Fecha: 15 de septiembre de 2024
Cuántas veces hemos oído o dicho esta expresión a lo largo de la vida: ¡que sea lo que Dios quiera! Pero, ¿realmente cooperamos nosotros? En otras palabras: ¿dejamos que la voluntad de Dios se cumpla en nuestra vida? ¿Buscamos hacer su voluntad? Fijémonos cómo ésta es una de las peticiones del Padrenuestro: «hágase tu voluntad así en la tierra como en el cielo».
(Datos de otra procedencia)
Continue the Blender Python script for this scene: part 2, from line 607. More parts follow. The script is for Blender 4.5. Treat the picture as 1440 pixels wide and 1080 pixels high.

Ahora bien, esta voluntad de Dios no es algo abstracto, como si dijera: como ya creo, rezo y voy a misa ya estoy cumpliendo la voluntad de Dios. En nuestra vida estamos constantemente tomando decisiones, tantas que ni nos damos cuenta. Las hay más importantes, que cambian el curso de nuestra vida, y otras que quizás son más banales. Desde si decido posponer el despertador a la hora de levantarme o no, hasta cuando decido a qué hora me acuesto, el día está lleno de decisiones.
Ya sería mucho si en las decisiones trascendentales de la vida buscáramos discernir cuál es la voluntad de Dios.Pero el peligro de muchos es dejarse llevar por lo que todo el mundo hace: si todo el mundo se casa, yo también; si ahora no está de moda casarse, pues no me caso; si ahora hay unos estudios muy de moda, decido estudiar esto. Pero, ¿y Dios? ¿qué piensa Dios, qué quiere que haga?
Si realmente nos creemos cristianos y, por tanto, hijos de Dios, debemos confiar más en Él, y saber que lo que Él tiene pensado para nuestra vida es el mejor camino que podemos escoger, para nosotros y para el bien de toda la humanidad. El ejemplo a seguir son los santos, que vivieron la filiación divina tal y como la vivió Jesús. Incluso en la hora más dura, en el huerto de Getsemaní, era fiel a la voluntad de Dios: «Padre, si así lo quieres, aparta de mí este cáliz; pero que no se haga mi voluntad sino la tuya» (Lc 22,42).
Esta actitud en nuestro día a día, buscar siempre la voluntad de Dios en cada situación, por pequeña que sea, debe ser habitual en nosotros y en nuestras comunidades cristianas. Nuestro ejemplo es estímulo para muchos otros y sólo así podremos hacer que haya una verdadera cultura del discernimiento en la Iglesia y en el mundo. No tengamos miedo a preguntar a Dios qué quiere en cada ocasión, es éste el camino de la santidad.
Muchas veces nos lamentamos de que hay pocas vocaciones en la vida sacerdotal, en el diaconado permanente, en la vida consagrada, que hay pocos matrimonios jóvenes… ¿No será que nos hemos dejado invadir por una cultura en la que se haido eliminando esa presencia de Dios y hemos dejado de preguntarnos sobre la vocación? ¿sobre lo que Dios quiere? Es verdad que la sociedad no nos ayuda, pero con más razón hay que renovar el empeño.
Que la expresión «que sea lo que Dios quiera», que a menudo no nos implica en nada, pueda pasar a ser «Señor, ¿qué quieres que haga aquí y ahora?». Éste es un buen termómetro de nuestra vida espiritual: ¿cuánto estoy dispuesto a cumplir la voluntad de Dios?